### Data provided

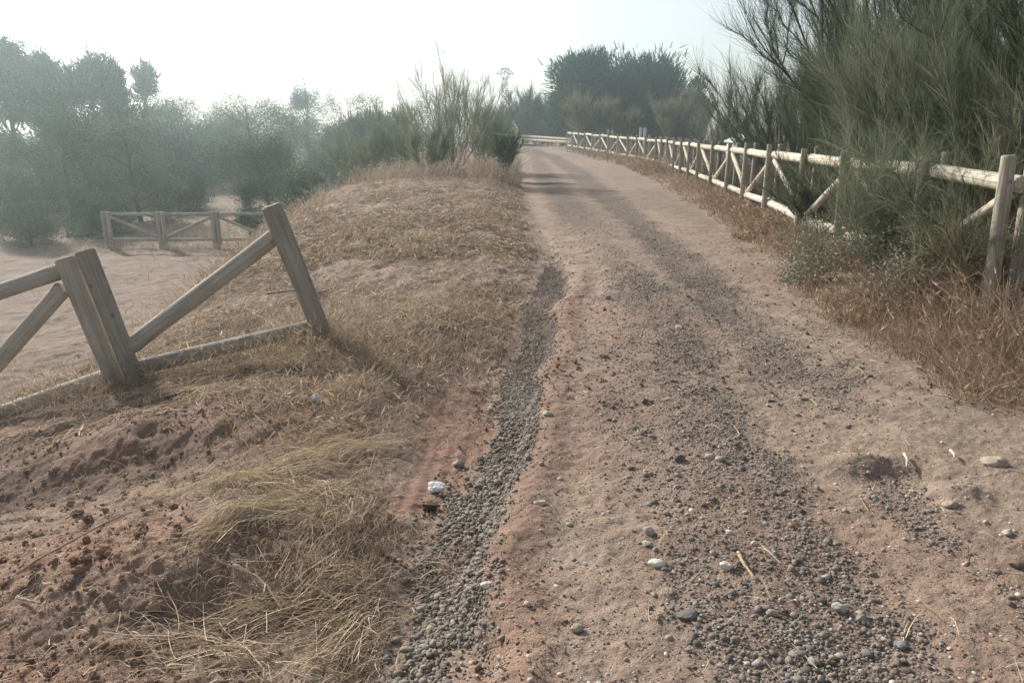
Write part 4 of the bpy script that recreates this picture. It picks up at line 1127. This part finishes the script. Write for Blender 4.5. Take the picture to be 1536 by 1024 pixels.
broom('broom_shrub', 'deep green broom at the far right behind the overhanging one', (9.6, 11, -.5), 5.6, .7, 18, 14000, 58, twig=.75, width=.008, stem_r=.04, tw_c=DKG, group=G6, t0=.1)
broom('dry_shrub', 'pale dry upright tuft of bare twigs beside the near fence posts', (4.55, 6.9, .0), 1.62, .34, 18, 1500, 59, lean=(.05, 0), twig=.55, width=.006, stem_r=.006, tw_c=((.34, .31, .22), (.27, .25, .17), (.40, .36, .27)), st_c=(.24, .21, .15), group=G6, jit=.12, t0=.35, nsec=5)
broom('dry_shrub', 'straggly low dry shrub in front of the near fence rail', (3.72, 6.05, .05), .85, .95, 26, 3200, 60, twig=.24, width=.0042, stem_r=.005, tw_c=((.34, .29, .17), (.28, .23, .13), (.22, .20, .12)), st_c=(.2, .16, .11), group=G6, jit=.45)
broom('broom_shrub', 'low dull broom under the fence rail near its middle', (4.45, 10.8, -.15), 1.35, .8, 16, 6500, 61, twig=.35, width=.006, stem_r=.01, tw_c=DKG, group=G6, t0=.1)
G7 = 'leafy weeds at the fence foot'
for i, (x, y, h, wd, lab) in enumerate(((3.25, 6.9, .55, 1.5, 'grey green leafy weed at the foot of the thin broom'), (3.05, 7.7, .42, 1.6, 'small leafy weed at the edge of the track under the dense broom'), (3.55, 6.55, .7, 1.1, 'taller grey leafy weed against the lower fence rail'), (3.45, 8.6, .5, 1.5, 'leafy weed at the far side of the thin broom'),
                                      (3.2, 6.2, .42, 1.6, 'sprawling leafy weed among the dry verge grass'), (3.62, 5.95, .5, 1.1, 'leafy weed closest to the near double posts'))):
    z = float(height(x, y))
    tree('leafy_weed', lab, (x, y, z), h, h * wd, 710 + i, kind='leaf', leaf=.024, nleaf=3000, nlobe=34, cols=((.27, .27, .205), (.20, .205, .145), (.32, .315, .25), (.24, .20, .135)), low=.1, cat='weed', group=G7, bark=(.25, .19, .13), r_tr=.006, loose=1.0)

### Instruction
Reproduce each line exactly as it appears, omitting the pictures.

### Reply
Write part 4 of the bpy script that recreates this picture. It picks up at line 1127. This part finishes the script. Write for Blender 4.5. Take the picture to be 1536 by 1024 pixels.
broom('broom_shrub', 'deep green broom at the far right behind the overhanging one', (9.6, 11, -.5), 5.6, .7, 18, 14000, 58, twig=.75, width=.008, stem_r=.04, tw_c=DKG, group=G6, t0=.1)
broom('dry_shrub', 'pale dry upright tuft of bare twigs beside the near fence posts', (4.55, 6.9, .0), 1.62, .34, 18, 1500, 59, lean=(.05, 0), twig=.55, width=.006, stem_r=.006, tw_c=((.34, .31, .22), (.27, .25, .17), (.40, .36, .27)), st_c=(.24, .21, .15), group=G6, jit=.12, t0=.35, nsec=5)
broom('dry_shrub', 'straggly low dry shrub in front of the near fence rail', (3.72, 6.05, .05), .85, .95, 26, 3200, 60, twig=.24, width=.0042, stem_r=.005, tw_c=((.34, .29, .17), (.28, .23, .13), (.22, .20, .12)), st_c=(.2, .16, .11), group=G6, jit=.45)
broom('broom_shrub', 'low dull broom under the fence rail near its middle', (4.45, 10.8, -.15), 1.35, .8, 16, 6500, 61, twig=.35, width=.006, stem_r=.01, tw_c=DKG, group=G6, t0=.1)
G7 = 'leafy weeds at the fence foot'
for i, (x, y, h, wd, lab) in enumerate(((3.25, 6.9, .55, 1.5, 'grey green leafy weed at the foot of the thin broom'), (3.05, 7.7, .42, 1.6, 'small leafy weed at the edge of the track under the dense broom'), (3.55, 6.55, .7, 1.1, 'taller grey leafy weed against the lower fence rail'), (3.45, 8.6, .5, 1.5, 'leafy weed at the far side of the thin broom'),
                                      (3.2, 6.2, .42, 1.6, 'sprawling leafy weed among the dry verge grass'), (3.62, 5.95, .5, 1.1, 'leafy weed closest to the near double posts'))):
    z = float(height(x, y))
    tree('leafy_weed', lab, (x, y, z), h, h * wd, 710 + i, kind='leaf', leaf=.024, nleaf=3000, nlobe=34, cols=((.27, .27, .205), (.20, .205, .145), (.32, .315, .25), (.24, .20, .135)), low=.1, cat='weed', group=G7, bark=(.25, .19, .13), r_tr=.006, loose=1.0)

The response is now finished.